■ Short exercise
All the data should be repeated exactly. Any image in it is left out.

■ Given information
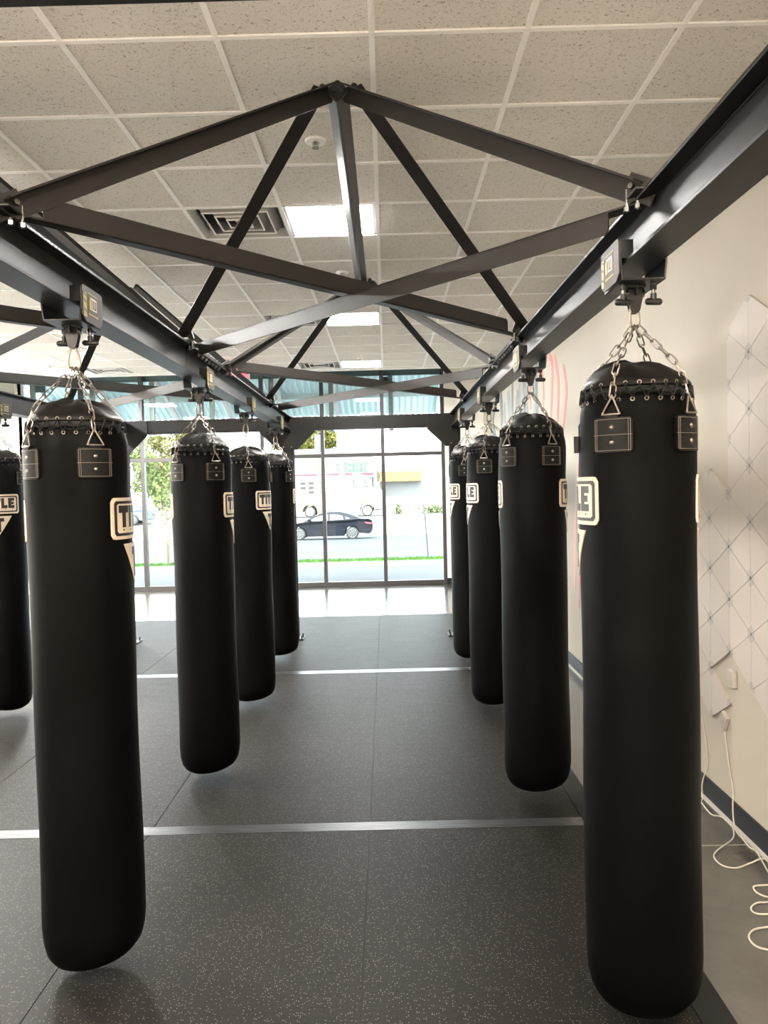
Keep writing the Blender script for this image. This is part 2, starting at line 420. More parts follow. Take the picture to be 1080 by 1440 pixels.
# exit sign
r = tag(empty('exit_sign', (-2.10, 11.30, CZ-.02)), 'red lettered exit sign hanging from the far ceiling edge', 'exit sign')
q = MB(); q.box(-.165,.165,-.02,.02,-.20,0); q.build('housing', M['exitbody'], r, bevel=.004)
q = MB(); q.box(-.05,.05,-.02,.02,0,.021); q.build('canopy_mount', M['exitbody'], r)
q = MB(); zl, zh = -.165, -.045
def lb(x0,x1,z0,z1): q.box(x0,x1,-.024,-.0195,z0,z1)
w = .022
x = -.145; lb(x,x+w,zl,zh); [lb(x,x+.06,z0,z0+w) for z0 in (zl,(zl+zh-w)/2,zh-w)]
x = -.065
for s in (1,-1):
    a = (x,zl) if s==1 else (x+.06-w,zl); e = (x+.06-w,zh) if s==1 else (x,zh)
    q.prism([(a[0],-.024,a[1]),(a[0]+w,-.024,a[1]),(e[0]+w,-.024,e[1]),(e[0],-.024,e[1])],(0,.0045,0))
x = .018; lb(x,x+w,zl,zh)
x = .062; lb(x,x+.07,zh-w,zh); lb(x+.024,x+.024+w,zl,zh)
q.build('lettering', M['exitred'], r)

# ------------------------------------------------------------------ window wall
r = struct(empty('window_1', (0,YW,0)), 'tall storefront window wall with dark bronze frames', 'window')
mx = [1.005-1.053*k for k in range(8)]
for x in mx:
    q = MB(); q.box(x-.032, x+.032, -.05, .06, 0, 3.86); q.build('mullion', M['alum'], r, bevel=.003)
xs0 = WX0+.12
for z0, z1, nm in ((0,.085,'sill'),(2.272,2.336,'transom'),(3.80,3.86,'head')):
    q = MB()
    for x0, x1 in zip([xs0]+mx[::-1], mx[::-1]): 
        if x1-x0 > .08: q.box(x0+(.032 if x0 != xs0 else 0), x1-.032, -.045, .055, z0, z1)
    q.build(nm, M['alum'], r, bevel=.003)
for z0, z1 in ((.085,2.272),(2.336,3.80)):
    for a, c in zip(mx[1:], mx[:-1]):
        q = MB(); q.box(a+.032, c-.032, .002, .008, z0, z1); q.build('pane', M['glass'], r)

# ------------------------------------------------------------------ rubber mats and seam tape
cx = [-4.65,-3.52,-2.385,-1.251,-.128,.965]
rows = [(-.60,3.93),(3.93,7.28),(7.28,10.45)]
cn = ['far left column','second column from left','third column from left','left half of the aisle','right half of the aisle']
rn = ['nearest row','row between the tape strips','row by the polished floor']
for i in range(5):
    for j, (y0, y1) in enumerate(rows):
        q = MB(); g_ = 0
        q.box(cx[i]+.002, cx[i+1]-.002, y0+.002, y1-.002, .0045, .010); q.box(cx[i], cx[i+1], y0, y1, 0, .0045, 1)
        tag(q.build('rubber_mat', [M['rubber'], M['lace']]), 'speckled rubber mat, %s, %s' % (cn[i], rn[j]), 'rubber mat', 'speckled rubber floor mats')
q = MB(); q.box(.9665, 1.077, -.6, 10.45, 0, .010); tag(q.build('edge_strip', M['edging'], bevel=.001), 'plain black rubber strip along the right edge of the mats', 'floor strip')
for y, w, lab in ((3.93,.047,'silver tape strip across the mats nearest the camera'),(7.28,.060,'silver tape strip across the mats farther away')):
    q = MB(); q.box(-4.65, .965, y-w, y+w, .0101, .0112)
    tag(q.build('tape_strip', M['tape']), lab, 'tape')

# ------------------------------------------------------------------ steel bag rack
rack = tag(empty('bag_rack', (XL, YP, 0)), 'charcoal steel bag rack with overhead beams, posts and pyramid trusses', 'bag rack')
RO = V((XL,YP,0))
def rel(p): return V(p)-RO
class RB(MB):
    def build(s, name, m, parent=None, smooth=None, bevel=0):
        off = RO
        s.v = [tuple(V(p)-off) for p in s.v]
        return MB.build(s, name, m, parent or rack, smooth, bevel)
def ibeam_profile(cxx, z0, z1, fw, tf=.011, tw=.006):
    return [(cxx-fw,z0),(cxx+fw,z0),(cxx+fw,z0+tf),(cxx+tw,z0+tf),(cxx+tw,z1-tf),(cxx+fw,z1-tf),(cxx+fw,z1),(cxx-fw,z1),(cxx-fw,z1-tf),(cxx-tw,z1-tf),(cxx-tw,z0+tf),(cxx-fw,z0+tf)]
YA = (2.256, 4.337, 5.305, 7.444)
for X in (XR, XL, XLL):
    q = RB()
    for ya, yb in ((Y0+.055, 4.40),(4.403, YP-.063)):
        q.prism([(x,ya,z) for x, z in ibeam_profile(X,HB,HT,FW)], (0,yb-ya,0))
    q.build('beam', M['steel'], bevel=.002)
# posts (H section), foot plates, gussets
for X in (XR, XL, XLL):
    for yp in (YP, Y0-.0):
        q = RB(); pw = .063
        q.box(X-pw, X+pw, yp-pw, yp-pw+.010, .012, HT-.001); q.box(X-pw, X+pw, yp+pw-.010, yp+pw, .012, HT-.001); q.box(X-.005, X+.005, yp-pw+.010, yp+pw-.010, .012, HT-.001)
        po = q.build('post', M['steel'], bevel=.002)
        q = RB(); q.box(X-.125, X+.125, yp-.10, yp+.10, .0105, .022); fp = q.build('foot_plate', M['steel'], bevel=.002)
        for sx in (-1,1):
            for sy in (-1,1):
                q = RB(); q.cyl((X+sx*.10,yp+sy*.075,.022),(X+sx*.10,yp+sy*.075,.030),.014,6); q.cyl((X+sx*.10,yp+sy*.075,.030),(X+sx*.10,yp+sy*.075,.062),.008,8)
                q.build('anchor_bolt', M['bolt'], fp, 30)
# cross beams
for yp in (YP, Y0):
    for xa, xb in ((XLL,XL),(XL,XR)):
        q = RB(); z0, z1 = HB+.002, HT-.002; a, c = xa+.064, xb-.064
        prof = ibeam_profile(0, z0, z1, .05)
        q.prism([(a,yp+y,z) for y, z in prof], (c-a,0,0))
        q.box(a, c, yp-.050, yp-.045, z0+.0115, z1-.0115)
        q.build('cross_beam', M['steel'], bevel=.002)
# gusset plates with bolts at the far posts
for X, sides in ((XR,(-1,)),(XL,(-1,1)),(XLL,(1,))):
    yp = YP-.0655; q = RB()
    pts = [(-.063,2.19),(.063,2.19)]
    if 1 in sides: pts += [(.105,2.185),(.315,2.385),(.315,2.560)]
    else: pts += [(.063,2.560)]
    if -1 in sides: pts += [(-.315,2.560),(-.315,2.385),(-.105,2.185)]
    else: pts += [(-.063,2.560)]
    q.prism([(X+x,yp-.008,z) for x, z in pts], (0,.010,0)); gp = q.build('gusset_plate', M['steel'])
    for x, z in ((-.045,2.22),(.045,2.22),(-.045,2.40),(.045,2.40)):
        q = RB(); q.cyl((X+x,yp-.008,z),(X+x,yp-.018,z),.009,6); q.build('bolt', M['bolt'], gp, 30)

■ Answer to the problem
Keep writing the Blender script for this image. This is part 2, starting at line 420. More parts follow. Take the picture to be 1080 by 1440 pixels.
# exit sign
r = tag(empty('exit_sign', (-2.10, 11.30, CZ-.02)), 'red lettered exit sign hanging from the far ceiling edge', 'exit sign')
q = MB(); q.box(-.165,.165,-.02,.02,-.20,0); q.build('housing', M['exitbody'], r, bevel=.004)
q = MB(); q.box(-.05,.05,-.02,.02,0,.021); q.build('canopy_mount', M['exitbody'], r)
q = MB(); zl, zh = -.165, -.045
def lb(x0,x1,z0,z1): q.box(x0,x1,-.024,-.0195,z0,z1)
w = .022
x = -.145; lb(x,x+w,zl,zh); [lb(x,x+.06,z0,z0+w) for z0 in (zl,(zl+zh-w)/2,zh-w)]
x = -.065
for s in (1,-1):
    a = (x,zl) if s==1 else (x+.06-w,zl); e = (x+.06-w,zh) if s==1 else (x,zh)
    q.prism([(a[0],-.024,a[1]),(a[0]+w,-.024,a[1]),(e[0]+w,-.024,e[1]),(e[0],-.024,e[1])],(0,.0045,0))
x = .018; lb(x,x+w,zl,zh)
x = .062; lb(x,x+.07,zh-w,zh); lb(x+.024,x+.024+w,zl,zh)
q.build('lettering', M['exitred'], r)

# ------------------------------------------------------------------ window wall
r = struct(empty('window_1', (0,YW,0)), 'tall storefront window wall with dark bronze frames', 'window')
mx = [1.005-1.053*k for k in range(8)]
for x in mx:
    q = MB(); q.box(x-.032, x+.032, -.05, .06, 0, 3.86); q.build('mullion', M['alum'], r, bevel=.003)
xs0 = WX0+.12
for z0, z1, nm in ((0,.085,'sill'),(2.272,2.336,'transom'),(3.80,3.86,'head')):
    q = MB()
    for x0, x1 in zip([xs0]+mx[::-1], mx[::-1]): 
        if x1-x0 > .08: q.box(x0+(.032 if x0 != xs0 else 0), x1-.032, -.045, .055, z0, z1)
    q.build(nm, M['alum'], r, bevel=.003)
for z0, z1 in ((.085,2.272),(2.336,3.80)):
    for a, c in zip(mx[1:], mx[:-1]):
        q = MB(); q.box(a+.032, c-.032, .002, .008, z0, z1); q.build('pane', M['glass'], r)

# ------------------------------------------------------------------ rubber mats and seam tape
cx = [-4.65,-3.52,-2.385,-1.251,-.128,.965]
rows = [(-.60,3.93),(3.93,7.28),(7.28,10.45)]
cn = ['far left column','second column from left','third column from left','left half of the aisle','right half of the aisle']
rn = ['nearest row','row between the tape strips','row by the polished floor']
for i in range(5):
    for j, (y0, y1) in enumerate(rows):
        q = MB(); g_ = 0
        q.box(cx[i]+.002, cx[i+1]-.002, y0+.002, y1-.002, .0045, .010); q.box(cx[i], cx[i+1], y0, y1, 0, .0045, 1)
        tag(q.build('rubber_mat', [M['rubber'], M['lace']]), 'speckled rubber mat, %s, %s' % (cn[i], rn[j]), 'rubber mat', 'speckled rubber floor mats')
q = MB(); q.box(.9665, 1.077, -.6, 10.45, 0, .010); tag(q.build('edge_strip', M['edging'], bevel=.001), 'plain black rubber strip along the right edge of the mats', 'floor strip')
for y, w, lab in ((3.93,.047,'silver tape strip across the mats nearest the camera'),(7.28,.060,'silver tape strip across the mats farther away')):
    q = MB(); q.box(-4.65, .965, y-w, y+w, .0101, .0112)
    tag(q.build('tape_strip', M['tape']), lab, 'tape')

# ------------------------------------------------------------------ steel bag rack
rack = tag(empty('bag_rack', (XL, YP, 0)), 'charcoal steel bag rack with overhead beams, posts and pyramid trusses', 'bag rack')
RO = V((XL,YP,0))
def rel(p): return V(p)-RO
class RB(MB):
    def build(s, name, m, parent=None, smooth=None, bevel=0):
        off = RO
        s.v = [tuple(V(p)-off) for p in s.v]
        return MB.build(s, name, m, parent or rack, smooth, bevel)
def ibeam_profile(cxx, z0, z1, fw, tf=.011, tw=.006):
    return [(cxx-fw,z0),(cxx+fw,z0),(cxx+fw,z0+tf),(cxx+tw,z0+tf),(cxx+tw,z1-tf),(cxx+fw,z1-tf),(cxx+fw,z1),(cxx-fw,z1),(cxx-fw,z1-tf),(cxx-tw,z1-tf),(cxx-tw,z0+tf),(cxx-fw,z0+tf)]
YA = (2.256, 4.337, 5.305, 7.444)
for X in (XR, XL, XLL):
    q = RB()
    for ya, yb in ((Y0+.055, 4.40),(4.403, YP-.063)):
        q.prism([(x,ya,z) for x, z in ibeam_profile(X,HB,HT,FW)], (0,yb-ya,0))
    q.build('beam', M['steel'], bevel=.002)
# posts (H section), foot plates, gussets
for X in (XR, XL, XLL):
    for yp in (YP, Y0-.0):
        q = RB(); pw = .063
        q.box(X-pw, X+pw, yp-pw, yp-pw+.010, .012, HT-.001); q.box(X-pw, X+pw, yp+pw-.010, yp+pw, .012, HT-.001); q.box(X-.005, X+.005, yp-pw+.010, yp+pw-.010, .012, HT-.001)
        po = q.build('post', M['steel'], bevel=.002)
        q = RB(); q.box(X-.125, X+.125, yp-.10, yp+.10, .0105, .022); fp = q.build('foot_plate', M['steel'], bevel=.002)
        for sx in (-1,1):
            for sy in (-1,1):
                q = RB(); q.cyl((X+sx*.10,yp+sy*.075,.022),(X+sx*.10,yp+sy*.075,.030),.014,6); q.cyl((X+sx*.10,yp+sy*.075,.030),(X+sx*.10,yp+sy*.075,.062),.008,8)
                q.build('anchor_bolt', M['bolt'], fp, 30)
# cross beams
for yp in (YP, Y0):
    for xa, xb in ((XLL,XL),(XL,XR)):
        q = RB(); z0, z1 = HB+.002, HT-.002; a, c = xa+.064, xb-.064
        prof = ibeam_profile(0, z0, z1, .05)
        q.prism([(a,yp+y,z) for y, z in prof], (c-a,0,0))
        q.box(a, c, yp-.050, yp-.045, z0+.0115, z1-.0115)
        q.build('cross_beam', M['steel'], bevel=.002)
# gusset plates with bolts at the far posts
for X, sides in ((XR,(-1,)),(XL,(-1,1)),(XLL,(1,))):
    yp = YP-.0655; q = RB()
    pts = [(-.063,2.19),(.063,2.19)]
    if 1 in sides: pts += [(.105,2.185),(.315,2.385),(.315,2.560)]
    else: pts += [(.063,2.560)]
    if -1 in sides: pts += [(-.315,2.560),(-.315,2.385),(-.105,2.185)]
    else: pts += [(-.063,2.560)]
    q.prism([(X+x,yp-.008,z) for x, z in pts], (0,.010,0)); gp = q.build('gusset_plate', M['steel'])
    for x, z in ((-.045,2.22),(.045,2.22),(-.045,2.40),(.045,2.40)):
        q = RB(); q.cyl((X+x,yp-.008,z),(X+x,yp-.018,z),.009,6); q.build('bolt', M['bolt'], gp, 30)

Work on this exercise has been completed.